## [The problem]
Up to and including the line with "rad = math.radians", return every line from the start of the entries below exactly.

## start

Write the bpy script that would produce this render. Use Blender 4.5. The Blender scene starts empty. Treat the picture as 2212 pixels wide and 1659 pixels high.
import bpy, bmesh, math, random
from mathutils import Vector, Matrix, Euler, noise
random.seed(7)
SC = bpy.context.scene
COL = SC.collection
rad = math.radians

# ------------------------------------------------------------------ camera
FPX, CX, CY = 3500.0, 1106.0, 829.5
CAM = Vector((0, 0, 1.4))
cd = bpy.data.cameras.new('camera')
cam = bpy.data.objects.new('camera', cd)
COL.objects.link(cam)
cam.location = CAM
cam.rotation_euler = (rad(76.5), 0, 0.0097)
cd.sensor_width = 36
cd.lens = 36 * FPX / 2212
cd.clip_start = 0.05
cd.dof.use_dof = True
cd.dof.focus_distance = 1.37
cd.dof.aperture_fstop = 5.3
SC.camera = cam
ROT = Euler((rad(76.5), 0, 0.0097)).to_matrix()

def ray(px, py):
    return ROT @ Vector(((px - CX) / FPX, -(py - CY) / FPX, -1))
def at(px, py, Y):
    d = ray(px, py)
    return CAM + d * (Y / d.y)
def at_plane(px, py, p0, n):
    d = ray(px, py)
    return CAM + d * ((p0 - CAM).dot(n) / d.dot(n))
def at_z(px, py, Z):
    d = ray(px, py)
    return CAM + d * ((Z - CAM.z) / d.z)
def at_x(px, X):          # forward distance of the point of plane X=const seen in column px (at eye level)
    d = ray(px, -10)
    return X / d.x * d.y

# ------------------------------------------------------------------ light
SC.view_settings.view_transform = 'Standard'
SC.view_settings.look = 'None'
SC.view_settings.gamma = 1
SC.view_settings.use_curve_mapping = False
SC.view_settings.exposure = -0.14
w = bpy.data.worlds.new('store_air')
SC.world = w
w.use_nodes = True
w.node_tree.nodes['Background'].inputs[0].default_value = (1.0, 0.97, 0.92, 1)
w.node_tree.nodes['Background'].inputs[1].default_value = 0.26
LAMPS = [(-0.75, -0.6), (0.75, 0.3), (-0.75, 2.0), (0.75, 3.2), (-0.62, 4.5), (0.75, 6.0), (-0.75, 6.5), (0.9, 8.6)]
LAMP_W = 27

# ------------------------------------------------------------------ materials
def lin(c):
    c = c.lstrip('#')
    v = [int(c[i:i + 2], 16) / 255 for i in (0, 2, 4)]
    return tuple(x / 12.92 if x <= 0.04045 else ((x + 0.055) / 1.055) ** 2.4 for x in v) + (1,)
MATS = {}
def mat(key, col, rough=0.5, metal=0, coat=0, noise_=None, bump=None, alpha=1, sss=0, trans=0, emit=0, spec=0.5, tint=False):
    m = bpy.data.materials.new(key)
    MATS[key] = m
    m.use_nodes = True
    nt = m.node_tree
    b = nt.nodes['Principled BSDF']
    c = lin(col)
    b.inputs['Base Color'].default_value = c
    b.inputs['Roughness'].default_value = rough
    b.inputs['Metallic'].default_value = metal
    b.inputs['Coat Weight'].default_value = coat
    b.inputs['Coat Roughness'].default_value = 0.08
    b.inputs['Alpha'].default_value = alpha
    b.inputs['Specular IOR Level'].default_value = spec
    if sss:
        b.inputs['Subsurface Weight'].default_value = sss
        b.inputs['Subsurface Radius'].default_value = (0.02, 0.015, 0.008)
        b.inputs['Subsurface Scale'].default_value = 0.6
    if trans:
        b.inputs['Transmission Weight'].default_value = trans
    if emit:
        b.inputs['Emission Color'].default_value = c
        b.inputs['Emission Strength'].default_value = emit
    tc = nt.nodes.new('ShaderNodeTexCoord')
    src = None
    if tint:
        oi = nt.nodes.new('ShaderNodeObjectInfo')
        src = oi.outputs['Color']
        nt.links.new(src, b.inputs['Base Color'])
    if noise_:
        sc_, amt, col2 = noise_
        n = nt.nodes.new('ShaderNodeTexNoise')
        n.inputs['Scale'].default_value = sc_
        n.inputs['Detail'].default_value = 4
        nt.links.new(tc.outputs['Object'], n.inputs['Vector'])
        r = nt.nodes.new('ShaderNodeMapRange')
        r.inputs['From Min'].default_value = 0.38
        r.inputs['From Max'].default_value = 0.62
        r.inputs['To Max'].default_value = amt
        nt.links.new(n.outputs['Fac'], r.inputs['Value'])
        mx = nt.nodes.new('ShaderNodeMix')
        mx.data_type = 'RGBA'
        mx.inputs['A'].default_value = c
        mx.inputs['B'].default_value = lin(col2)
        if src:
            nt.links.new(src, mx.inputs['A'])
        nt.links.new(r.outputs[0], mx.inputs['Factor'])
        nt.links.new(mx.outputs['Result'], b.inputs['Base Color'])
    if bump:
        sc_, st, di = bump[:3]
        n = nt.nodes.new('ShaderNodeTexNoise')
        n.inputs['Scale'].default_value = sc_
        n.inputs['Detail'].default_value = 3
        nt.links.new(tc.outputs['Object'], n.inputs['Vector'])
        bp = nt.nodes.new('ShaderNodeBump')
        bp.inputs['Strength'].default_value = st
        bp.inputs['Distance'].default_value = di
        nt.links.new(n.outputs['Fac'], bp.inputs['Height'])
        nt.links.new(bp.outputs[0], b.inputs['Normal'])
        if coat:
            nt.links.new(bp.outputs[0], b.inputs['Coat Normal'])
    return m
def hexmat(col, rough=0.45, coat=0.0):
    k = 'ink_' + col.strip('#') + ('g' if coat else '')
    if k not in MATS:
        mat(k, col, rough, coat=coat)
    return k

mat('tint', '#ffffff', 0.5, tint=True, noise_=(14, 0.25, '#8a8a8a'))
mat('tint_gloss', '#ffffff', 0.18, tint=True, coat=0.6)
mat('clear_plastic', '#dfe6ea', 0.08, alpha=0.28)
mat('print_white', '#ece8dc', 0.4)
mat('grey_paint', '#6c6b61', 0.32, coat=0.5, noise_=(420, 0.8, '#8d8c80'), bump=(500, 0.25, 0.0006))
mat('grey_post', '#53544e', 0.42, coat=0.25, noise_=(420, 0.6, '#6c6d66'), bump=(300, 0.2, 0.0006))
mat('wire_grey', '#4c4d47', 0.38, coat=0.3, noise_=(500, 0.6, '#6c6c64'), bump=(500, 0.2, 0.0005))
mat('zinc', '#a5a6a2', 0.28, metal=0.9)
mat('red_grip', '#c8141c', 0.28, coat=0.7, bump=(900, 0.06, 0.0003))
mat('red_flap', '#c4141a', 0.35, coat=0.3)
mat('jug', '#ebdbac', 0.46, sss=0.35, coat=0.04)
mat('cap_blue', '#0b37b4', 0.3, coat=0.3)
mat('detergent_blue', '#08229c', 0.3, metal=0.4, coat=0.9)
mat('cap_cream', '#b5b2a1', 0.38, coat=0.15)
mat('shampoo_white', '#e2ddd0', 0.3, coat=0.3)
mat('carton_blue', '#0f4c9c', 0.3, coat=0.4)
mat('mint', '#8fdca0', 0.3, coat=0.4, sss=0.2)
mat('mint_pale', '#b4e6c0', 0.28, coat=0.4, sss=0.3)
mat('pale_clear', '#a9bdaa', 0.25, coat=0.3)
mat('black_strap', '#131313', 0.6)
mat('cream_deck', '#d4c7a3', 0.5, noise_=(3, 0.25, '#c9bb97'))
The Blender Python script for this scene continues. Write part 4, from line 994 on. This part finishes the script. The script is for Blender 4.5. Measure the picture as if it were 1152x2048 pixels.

## end

## [Task output]
Write the bpy script that would produce this render. Use Blender 4.5. The Blender scene starts empty. Treat the picture as 2212 pixels wide and 1659 pixels high.
import bpy, bmesh, math, random
from mathutils import Vector, Matrix, Euler, noise
random.seed(7)
SC = bpy.context.scene
COL = SC.collection
rad = math.radians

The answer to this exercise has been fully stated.